Aim of the exercise: Pull out all lines from the listing below in which the word "Blender" appears.

Recorded data:
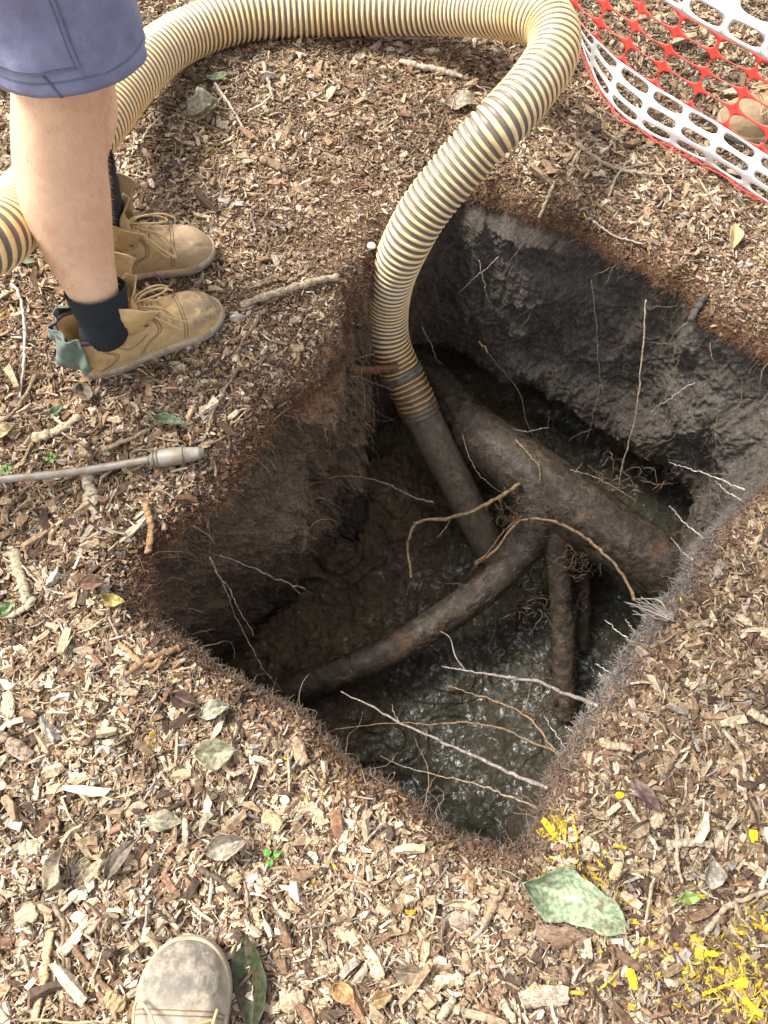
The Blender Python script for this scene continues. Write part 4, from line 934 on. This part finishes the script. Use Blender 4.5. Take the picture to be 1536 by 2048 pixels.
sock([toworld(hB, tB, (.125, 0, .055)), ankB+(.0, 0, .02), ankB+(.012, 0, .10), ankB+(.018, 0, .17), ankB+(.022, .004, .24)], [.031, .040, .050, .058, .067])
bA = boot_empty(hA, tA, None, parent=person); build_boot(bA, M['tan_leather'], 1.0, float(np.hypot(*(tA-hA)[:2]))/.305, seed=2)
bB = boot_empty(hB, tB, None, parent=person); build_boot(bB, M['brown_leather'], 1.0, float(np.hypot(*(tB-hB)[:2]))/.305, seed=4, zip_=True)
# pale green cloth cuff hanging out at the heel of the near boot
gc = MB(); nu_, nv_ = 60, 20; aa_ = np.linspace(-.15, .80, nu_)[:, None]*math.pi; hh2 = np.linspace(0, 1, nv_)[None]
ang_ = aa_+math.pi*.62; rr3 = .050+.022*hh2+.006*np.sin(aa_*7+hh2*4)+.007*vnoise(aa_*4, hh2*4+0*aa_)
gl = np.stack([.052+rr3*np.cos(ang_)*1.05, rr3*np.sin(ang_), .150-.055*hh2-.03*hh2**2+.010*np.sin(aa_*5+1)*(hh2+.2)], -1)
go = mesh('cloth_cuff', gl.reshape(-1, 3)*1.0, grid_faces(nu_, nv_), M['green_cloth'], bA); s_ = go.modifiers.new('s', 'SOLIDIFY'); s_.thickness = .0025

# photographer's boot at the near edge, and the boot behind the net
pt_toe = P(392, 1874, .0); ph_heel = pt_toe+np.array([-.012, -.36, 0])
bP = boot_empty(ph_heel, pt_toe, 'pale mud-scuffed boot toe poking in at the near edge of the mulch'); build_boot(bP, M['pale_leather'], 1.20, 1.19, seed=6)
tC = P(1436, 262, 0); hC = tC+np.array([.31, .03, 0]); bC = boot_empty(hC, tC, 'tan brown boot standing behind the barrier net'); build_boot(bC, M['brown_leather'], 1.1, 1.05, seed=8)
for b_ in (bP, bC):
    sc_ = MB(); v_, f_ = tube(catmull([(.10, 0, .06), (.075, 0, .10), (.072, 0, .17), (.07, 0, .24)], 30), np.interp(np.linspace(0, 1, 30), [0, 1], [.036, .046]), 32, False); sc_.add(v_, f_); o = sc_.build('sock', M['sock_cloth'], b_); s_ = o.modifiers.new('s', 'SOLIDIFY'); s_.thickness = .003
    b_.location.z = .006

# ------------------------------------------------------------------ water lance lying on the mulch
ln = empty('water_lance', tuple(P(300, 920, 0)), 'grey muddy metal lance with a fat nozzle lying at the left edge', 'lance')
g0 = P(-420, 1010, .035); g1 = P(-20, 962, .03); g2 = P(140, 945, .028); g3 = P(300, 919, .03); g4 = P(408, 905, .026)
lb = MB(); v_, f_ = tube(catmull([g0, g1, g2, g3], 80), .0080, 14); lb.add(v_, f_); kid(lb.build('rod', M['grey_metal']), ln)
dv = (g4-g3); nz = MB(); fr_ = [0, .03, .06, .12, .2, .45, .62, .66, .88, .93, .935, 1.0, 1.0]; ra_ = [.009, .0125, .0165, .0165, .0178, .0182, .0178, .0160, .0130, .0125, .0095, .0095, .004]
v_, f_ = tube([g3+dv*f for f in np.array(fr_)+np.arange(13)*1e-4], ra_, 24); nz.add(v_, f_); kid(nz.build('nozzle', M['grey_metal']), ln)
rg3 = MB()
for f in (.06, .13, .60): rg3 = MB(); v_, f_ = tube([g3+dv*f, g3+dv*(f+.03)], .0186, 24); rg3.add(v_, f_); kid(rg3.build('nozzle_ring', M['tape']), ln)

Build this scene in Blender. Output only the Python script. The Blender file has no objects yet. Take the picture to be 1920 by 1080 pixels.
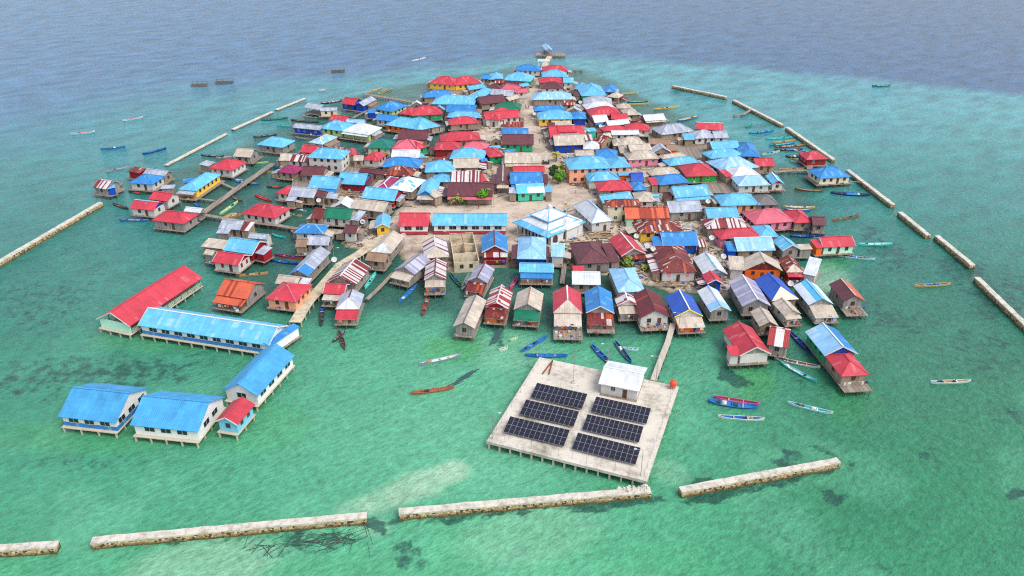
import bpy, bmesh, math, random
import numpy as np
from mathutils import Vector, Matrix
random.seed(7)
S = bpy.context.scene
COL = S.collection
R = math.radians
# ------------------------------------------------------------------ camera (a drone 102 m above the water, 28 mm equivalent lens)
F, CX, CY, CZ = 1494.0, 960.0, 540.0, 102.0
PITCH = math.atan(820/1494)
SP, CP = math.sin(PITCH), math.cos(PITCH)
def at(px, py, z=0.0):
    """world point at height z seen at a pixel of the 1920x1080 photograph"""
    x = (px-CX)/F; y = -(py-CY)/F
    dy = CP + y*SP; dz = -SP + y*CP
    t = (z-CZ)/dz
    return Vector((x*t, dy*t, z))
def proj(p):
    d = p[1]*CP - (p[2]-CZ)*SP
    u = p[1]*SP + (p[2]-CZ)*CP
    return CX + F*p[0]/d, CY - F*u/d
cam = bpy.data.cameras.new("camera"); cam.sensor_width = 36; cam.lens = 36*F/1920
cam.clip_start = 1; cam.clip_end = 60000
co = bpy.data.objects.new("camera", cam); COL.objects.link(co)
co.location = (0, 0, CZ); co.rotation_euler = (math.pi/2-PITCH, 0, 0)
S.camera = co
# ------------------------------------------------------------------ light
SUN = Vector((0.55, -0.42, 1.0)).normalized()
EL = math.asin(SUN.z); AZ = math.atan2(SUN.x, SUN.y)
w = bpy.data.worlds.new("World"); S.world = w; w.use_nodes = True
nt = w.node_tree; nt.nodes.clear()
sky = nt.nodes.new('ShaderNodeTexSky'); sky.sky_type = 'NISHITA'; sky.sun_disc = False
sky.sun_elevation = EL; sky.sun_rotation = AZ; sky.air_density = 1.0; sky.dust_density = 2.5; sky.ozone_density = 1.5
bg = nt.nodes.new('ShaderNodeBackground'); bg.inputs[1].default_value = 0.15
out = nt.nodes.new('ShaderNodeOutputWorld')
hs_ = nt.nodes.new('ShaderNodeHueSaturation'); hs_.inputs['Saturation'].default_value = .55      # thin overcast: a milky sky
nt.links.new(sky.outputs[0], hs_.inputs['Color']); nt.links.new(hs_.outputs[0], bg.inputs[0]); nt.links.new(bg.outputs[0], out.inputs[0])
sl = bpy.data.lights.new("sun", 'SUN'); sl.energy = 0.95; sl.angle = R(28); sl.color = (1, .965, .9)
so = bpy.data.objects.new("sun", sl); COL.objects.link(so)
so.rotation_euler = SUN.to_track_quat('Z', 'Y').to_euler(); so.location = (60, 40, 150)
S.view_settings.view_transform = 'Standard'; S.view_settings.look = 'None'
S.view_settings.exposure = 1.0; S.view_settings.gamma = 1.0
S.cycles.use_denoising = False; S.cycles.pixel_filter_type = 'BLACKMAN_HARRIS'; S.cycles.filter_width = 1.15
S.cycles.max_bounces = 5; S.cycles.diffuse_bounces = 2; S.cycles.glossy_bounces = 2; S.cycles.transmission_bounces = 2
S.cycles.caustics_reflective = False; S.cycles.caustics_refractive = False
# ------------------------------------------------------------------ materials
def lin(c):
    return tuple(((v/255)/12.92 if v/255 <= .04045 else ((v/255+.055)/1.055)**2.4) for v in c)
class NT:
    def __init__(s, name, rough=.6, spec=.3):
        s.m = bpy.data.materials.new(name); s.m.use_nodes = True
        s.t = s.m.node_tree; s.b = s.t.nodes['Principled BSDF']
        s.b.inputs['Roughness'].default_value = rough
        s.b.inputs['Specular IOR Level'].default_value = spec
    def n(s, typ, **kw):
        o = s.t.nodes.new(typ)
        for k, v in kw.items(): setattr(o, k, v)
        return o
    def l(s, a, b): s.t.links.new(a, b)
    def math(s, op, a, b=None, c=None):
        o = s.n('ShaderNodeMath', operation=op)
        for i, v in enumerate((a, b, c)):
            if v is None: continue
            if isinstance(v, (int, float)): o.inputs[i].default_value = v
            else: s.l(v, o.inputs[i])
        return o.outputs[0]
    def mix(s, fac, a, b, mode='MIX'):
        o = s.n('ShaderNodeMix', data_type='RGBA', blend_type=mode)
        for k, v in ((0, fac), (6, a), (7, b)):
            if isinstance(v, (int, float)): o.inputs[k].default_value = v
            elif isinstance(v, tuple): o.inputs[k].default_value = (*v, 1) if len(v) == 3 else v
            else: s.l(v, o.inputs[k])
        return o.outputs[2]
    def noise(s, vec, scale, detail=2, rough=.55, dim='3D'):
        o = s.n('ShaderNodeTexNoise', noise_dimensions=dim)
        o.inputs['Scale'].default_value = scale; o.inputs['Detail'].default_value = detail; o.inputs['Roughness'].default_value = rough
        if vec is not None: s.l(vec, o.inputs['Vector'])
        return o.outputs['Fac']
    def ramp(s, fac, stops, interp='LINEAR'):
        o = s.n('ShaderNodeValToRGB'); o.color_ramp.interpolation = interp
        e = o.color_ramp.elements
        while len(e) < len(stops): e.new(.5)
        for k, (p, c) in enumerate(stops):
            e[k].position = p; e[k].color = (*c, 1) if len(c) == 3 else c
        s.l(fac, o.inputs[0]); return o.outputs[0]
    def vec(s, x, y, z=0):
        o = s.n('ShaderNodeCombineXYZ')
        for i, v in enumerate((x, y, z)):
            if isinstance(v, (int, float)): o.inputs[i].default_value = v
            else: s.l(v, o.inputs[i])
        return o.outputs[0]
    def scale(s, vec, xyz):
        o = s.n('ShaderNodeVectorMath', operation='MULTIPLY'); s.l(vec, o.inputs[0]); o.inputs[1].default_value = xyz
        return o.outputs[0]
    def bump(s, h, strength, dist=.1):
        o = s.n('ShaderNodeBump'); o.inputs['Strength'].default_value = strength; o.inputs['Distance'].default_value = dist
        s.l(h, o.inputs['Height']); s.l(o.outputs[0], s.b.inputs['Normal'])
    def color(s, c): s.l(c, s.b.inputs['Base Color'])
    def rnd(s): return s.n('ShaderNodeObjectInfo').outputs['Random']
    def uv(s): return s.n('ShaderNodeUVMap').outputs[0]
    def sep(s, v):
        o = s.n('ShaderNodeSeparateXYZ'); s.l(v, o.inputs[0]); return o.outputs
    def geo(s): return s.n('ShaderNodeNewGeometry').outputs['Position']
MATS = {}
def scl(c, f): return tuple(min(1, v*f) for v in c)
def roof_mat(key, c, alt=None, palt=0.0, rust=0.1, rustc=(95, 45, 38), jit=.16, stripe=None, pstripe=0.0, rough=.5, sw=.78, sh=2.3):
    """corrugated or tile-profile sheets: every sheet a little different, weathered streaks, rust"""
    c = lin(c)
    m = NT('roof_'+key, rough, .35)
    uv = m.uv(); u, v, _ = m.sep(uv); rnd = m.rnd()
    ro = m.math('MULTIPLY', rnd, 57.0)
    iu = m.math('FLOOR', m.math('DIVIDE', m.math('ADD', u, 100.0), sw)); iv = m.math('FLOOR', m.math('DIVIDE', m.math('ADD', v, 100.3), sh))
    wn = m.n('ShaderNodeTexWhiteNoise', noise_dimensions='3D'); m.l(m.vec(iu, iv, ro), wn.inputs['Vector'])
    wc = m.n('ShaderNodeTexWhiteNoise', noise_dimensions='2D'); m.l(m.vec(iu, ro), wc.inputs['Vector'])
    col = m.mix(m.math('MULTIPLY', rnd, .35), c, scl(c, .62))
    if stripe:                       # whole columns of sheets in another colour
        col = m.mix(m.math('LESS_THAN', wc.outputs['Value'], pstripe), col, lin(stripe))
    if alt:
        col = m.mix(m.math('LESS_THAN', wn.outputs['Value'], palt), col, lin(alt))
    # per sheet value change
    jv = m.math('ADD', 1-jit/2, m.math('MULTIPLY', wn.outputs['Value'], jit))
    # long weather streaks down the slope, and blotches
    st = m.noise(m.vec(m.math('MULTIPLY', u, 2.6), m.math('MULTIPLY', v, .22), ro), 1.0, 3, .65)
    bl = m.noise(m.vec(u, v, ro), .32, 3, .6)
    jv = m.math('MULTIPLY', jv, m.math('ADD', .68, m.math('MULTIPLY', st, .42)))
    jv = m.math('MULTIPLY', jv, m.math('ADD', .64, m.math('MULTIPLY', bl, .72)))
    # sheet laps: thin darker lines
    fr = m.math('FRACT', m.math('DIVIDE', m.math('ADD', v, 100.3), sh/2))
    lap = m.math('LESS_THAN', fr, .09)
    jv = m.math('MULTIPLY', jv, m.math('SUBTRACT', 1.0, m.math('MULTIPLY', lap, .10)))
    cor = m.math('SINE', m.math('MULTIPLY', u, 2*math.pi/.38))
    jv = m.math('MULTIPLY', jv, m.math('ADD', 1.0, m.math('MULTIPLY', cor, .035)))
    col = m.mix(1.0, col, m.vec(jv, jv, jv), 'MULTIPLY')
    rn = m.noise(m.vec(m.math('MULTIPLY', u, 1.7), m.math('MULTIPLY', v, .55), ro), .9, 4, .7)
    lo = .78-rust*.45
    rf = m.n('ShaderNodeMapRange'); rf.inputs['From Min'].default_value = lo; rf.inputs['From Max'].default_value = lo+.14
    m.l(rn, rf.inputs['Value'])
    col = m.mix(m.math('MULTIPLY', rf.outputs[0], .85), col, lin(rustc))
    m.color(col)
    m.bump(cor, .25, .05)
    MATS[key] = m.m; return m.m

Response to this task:
The Blender Python script for this scene continues. Write part 4, from line 934 on. This part finishes the script. Use Blender 4.5. Take the picture to be 1536 by 2048 pixels.
Build this scene in Blender. Output only the Python script. The Blender file has no objects yet. Take the picture to be 1920 by 1080 pixels.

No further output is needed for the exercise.